Not too long after Jacob had his vision of the ladder, he spent an entire night wrestling with God or a messenger from God. At the end of this fight Jacob is left with a limp, a mark that reminds him of his struggle. He’s even given a new name, Israel, which means “He struggles with God.” This is how we can approach the parables, as wrestlers ready to engage, not as math students seeking easy solutions. So what happens when we wrestle with this parable?

What we hear when we listen is not practical farming advice. Like Evan said last week, Jesus would have been a terrible farmer. The weed in this parable, probably the bearded darnel weed, may look like wheat to the untrained eye, but to an experienced farmer the differences are easily seen. So if the weed could be detected by the servants, why not pluck it up? Jesus tells us about life in the Kingdom of Heaven, the Kingdom of God, not about how to keep a good garden.

In the Kingdom there are both weeds and wheat. They grow together. They aren’t separated. Good exists. Evil exists. We can look around and see someone who has all the right answers to the questions of life. Somehow this person got the right solutions in the back of the book of life. We can be so certain that they are wheat. We can see another who seems set on doing ill. We can, like the servants, be so sure that we know which the weed is, and which the wheat is. Yet, the Master urges us to wait.

The parable of the evil sower pushes us to think beyond practical farming practices into wondering not only how we define evil and good, but also how we live together as wheat and weed.

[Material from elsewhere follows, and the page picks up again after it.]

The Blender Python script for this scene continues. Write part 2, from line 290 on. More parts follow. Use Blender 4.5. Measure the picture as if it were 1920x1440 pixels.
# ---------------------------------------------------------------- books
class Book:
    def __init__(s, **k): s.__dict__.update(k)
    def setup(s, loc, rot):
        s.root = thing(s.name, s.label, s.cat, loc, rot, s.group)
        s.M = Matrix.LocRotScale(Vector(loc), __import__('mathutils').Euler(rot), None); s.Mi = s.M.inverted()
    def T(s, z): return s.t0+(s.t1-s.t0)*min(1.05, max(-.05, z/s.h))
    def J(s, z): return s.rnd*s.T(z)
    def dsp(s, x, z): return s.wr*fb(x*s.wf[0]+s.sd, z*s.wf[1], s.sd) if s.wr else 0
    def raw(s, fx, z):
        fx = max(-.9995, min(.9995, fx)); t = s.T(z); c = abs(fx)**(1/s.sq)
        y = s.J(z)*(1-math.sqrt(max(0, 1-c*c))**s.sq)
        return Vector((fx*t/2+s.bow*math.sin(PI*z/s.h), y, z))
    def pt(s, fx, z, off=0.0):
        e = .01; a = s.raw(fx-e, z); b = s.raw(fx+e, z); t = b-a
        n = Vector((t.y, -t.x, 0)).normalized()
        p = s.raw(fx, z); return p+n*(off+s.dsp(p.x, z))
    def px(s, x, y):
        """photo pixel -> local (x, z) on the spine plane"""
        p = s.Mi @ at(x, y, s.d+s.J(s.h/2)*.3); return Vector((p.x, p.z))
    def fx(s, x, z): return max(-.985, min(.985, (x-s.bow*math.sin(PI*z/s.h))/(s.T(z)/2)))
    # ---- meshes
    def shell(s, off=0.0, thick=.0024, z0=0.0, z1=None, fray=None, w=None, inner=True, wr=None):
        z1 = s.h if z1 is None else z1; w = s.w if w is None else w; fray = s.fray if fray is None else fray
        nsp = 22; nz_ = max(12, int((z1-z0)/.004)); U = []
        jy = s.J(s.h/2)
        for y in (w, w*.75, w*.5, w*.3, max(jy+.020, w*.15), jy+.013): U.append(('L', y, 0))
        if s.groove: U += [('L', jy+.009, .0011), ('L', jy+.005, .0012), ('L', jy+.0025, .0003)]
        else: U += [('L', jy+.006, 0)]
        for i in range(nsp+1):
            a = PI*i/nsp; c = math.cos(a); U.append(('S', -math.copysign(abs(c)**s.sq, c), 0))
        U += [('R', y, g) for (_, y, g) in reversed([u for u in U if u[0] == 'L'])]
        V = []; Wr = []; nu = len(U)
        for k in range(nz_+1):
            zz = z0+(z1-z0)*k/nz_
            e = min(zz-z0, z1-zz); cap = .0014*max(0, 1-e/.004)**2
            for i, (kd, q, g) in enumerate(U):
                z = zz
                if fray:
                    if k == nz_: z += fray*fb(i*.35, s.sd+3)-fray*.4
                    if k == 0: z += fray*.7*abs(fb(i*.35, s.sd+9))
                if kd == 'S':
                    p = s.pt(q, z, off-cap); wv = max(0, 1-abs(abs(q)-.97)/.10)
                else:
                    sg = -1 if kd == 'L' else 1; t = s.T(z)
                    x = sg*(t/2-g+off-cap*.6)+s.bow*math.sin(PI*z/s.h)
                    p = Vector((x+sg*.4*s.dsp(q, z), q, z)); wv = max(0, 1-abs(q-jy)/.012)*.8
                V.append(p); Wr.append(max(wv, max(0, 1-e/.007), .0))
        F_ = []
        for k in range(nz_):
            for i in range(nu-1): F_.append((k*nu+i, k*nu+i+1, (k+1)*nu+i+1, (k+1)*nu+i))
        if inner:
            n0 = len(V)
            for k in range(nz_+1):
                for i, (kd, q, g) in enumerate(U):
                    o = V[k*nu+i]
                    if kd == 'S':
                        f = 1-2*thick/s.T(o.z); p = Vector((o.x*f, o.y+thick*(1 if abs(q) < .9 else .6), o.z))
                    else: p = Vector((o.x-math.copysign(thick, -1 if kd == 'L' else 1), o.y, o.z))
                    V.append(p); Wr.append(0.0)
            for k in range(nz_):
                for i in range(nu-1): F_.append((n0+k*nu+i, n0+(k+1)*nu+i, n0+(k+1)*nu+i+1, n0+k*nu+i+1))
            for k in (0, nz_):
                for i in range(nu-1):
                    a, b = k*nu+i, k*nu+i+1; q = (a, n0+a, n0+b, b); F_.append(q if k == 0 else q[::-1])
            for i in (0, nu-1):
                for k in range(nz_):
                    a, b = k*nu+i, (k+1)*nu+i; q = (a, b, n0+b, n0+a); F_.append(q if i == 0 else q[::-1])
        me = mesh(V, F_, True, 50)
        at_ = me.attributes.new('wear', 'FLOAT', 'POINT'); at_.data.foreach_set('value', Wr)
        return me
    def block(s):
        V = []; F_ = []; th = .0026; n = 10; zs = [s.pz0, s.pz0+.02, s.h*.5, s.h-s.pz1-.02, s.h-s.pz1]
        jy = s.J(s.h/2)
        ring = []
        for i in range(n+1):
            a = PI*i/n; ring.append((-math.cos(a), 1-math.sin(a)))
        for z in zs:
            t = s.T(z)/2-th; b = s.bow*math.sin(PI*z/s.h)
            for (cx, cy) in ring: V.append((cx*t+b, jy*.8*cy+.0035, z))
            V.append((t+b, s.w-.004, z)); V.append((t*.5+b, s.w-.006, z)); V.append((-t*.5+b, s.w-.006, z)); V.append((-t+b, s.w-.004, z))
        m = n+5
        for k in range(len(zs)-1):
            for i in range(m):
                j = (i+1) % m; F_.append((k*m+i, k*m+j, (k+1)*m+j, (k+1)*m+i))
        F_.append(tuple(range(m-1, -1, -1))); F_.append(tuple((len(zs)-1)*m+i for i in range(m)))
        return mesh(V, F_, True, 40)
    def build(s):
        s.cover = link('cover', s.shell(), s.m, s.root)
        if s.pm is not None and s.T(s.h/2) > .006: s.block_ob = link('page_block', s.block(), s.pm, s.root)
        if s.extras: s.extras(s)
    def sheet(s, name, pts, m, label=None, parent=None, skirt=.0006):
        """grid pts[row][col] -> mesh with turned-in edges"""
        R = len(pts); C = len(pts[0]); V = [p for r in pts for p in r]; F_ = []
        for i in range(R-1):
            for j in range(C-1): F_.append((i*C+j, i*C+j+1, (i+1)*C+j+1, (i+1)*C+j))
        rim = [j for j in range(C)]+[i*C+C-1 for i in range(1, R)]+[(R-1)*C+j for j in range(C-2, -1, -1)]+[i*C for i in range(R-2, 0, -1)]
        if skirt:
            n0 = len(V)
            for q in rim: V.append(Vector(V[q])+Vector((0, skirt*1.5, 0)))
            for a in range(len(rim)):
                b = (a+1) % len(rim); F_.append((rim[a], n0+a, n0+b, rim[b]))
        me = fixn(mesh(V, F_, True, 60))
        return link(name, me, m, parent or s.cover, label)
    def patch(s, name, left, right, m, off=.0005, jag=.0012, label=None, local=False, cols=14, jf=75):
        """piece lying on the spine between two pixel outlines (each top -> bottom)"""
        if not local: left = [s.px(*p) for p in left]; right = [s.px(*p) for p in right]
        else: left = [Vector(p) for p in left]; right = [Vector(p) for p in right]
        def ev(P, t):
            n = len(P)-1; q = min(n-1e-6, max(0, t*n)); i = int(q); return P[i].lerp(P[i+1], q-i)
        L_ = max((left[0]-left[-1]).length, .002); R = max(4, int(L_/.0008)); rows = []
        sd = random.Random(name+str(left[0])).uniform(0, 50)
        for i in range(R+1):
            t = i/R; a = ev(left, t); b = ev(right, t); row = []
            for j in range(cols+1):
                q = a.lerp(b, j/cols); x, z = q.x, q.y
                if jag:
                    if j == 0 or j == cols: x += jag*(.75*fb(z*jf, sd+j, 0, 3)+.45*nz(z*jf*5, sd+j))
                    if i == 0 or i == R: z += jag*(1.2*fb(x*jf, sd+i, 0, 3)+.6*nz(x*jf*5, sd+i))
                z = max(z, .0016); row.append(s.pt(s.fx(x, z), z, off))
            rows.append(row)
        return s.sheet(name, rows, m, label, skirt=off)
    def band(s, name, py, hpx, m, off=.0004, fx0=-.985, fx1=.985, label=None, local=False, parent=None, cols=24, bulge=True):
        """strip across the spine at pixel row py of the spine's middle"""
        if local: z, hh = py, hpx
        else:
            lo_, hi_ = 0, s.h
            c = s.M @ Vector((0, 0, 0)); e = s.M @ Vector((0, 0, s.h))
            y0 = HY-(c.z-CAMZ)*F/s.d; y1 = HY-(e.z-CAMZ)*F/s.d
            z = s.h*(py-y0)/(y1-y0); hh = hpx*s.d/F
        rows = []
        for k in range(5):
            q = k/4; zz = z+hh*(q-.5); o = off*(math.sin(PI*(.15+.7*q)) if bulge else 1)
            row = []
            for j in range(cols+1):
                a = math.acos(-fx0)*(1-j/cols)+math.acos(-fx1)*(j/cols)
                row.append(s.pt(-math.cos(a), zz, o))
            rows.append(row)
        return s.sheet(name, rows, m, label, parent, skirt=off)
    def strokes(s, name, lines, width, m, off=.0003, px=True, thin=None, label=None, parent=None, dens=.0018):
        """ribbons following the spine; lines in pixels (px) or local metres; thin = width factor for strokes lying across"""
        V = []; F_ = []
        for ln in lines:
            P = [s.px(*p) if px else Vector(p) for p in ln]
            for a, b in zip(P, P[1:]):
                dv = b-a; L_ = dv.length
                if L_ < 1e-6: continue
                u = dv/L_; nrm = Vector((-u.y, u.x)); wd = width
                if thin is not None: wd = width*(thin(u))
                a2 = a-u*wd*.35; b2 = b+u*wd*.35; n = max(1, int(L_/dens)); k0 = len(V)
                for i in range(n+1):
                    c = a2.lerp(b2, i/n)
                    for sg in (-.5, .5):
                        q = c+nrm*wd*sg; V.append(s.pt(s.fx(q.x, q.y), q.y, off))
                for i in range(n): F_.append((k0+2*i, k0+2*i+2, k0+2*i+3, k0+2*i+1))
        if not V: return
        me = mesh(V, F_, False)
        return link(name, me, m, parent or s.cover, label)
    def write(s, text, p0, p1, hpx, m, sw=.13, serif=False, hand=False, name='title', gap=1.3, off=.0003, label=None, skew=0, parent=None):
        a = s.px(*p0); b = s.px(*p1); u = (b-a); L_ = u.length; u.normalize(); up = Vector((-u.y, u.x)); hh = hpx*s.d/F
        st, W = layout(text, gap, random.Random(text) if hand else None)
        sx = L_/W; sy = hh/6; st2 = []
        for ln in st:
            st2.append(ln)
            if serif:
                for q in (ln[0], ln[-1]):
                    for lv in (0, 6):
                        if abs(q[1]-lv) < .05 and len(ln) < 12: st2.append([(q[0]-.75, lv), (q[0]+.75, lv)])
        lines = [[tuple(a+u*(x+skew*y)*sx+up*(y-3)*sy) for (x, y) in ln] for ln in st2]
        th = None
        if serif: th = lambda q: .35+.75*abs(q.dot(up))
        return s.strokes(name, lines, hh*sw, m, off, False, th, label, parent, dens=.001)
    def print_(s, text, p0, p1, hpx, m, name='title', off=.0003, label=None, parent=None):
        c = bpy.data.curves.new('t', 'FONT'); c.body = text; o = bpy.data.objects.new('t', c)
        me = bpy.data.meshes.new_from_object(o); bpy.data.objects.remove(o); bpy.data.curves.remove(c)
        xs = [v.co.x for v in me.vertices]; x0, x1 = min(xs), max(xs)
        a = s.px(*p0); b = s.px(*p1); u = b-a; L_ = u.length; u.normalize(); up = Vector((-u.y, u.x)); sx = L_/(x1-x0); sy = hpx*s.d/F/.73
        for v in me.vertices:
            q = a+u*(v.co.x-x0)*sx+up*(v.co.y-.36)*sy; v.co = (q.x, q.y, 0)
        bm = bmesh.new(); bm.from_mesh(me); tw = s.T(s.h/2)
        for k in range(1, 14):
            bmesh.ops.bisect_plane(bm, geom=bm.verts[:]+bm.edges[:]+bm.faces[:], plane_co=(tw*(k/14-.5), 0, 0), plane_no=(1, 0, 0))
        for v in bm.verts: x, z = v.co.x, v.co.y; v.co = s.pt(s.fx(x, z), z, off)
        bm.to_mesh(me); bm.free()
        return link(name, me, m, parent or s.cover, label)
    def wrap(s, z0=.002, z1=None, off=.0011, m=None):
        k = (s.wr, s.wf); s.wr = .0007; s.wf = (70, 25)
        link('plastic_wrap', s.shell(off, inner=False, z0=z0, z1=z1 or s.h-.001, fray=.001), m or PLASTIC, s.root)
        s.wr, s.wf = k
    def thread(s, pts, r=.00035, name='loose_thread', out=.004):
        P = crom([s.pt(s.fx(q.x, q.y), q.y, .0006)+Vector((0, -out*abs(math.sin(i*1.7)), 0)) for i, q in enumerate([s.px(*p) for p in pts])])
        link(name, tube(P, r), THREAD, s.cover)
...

We want so often to pluck out the evil ones, separate them from us, lock them away, so that they do not effect the good wheat. Yet, God lets the evil grow among the good. Why?
To test us? To make us angry? Because the devil put them there? I do not know why. What I do know is that our work is not to judge, not to fully comprehend the complexity of this parable, but to wrestle all the same with the Master.

We may want a simple answer to this parable. We might even think that we can skip ahead and find the key to unlocking this story, but that’s the thing about parables, right when we think we understand them they slip through our grasp. So do not skip ahead. Don’t rush to the back of the book. Don’t seek the easy answer. Instead wrestle with God and you like Jacob will be changed forever.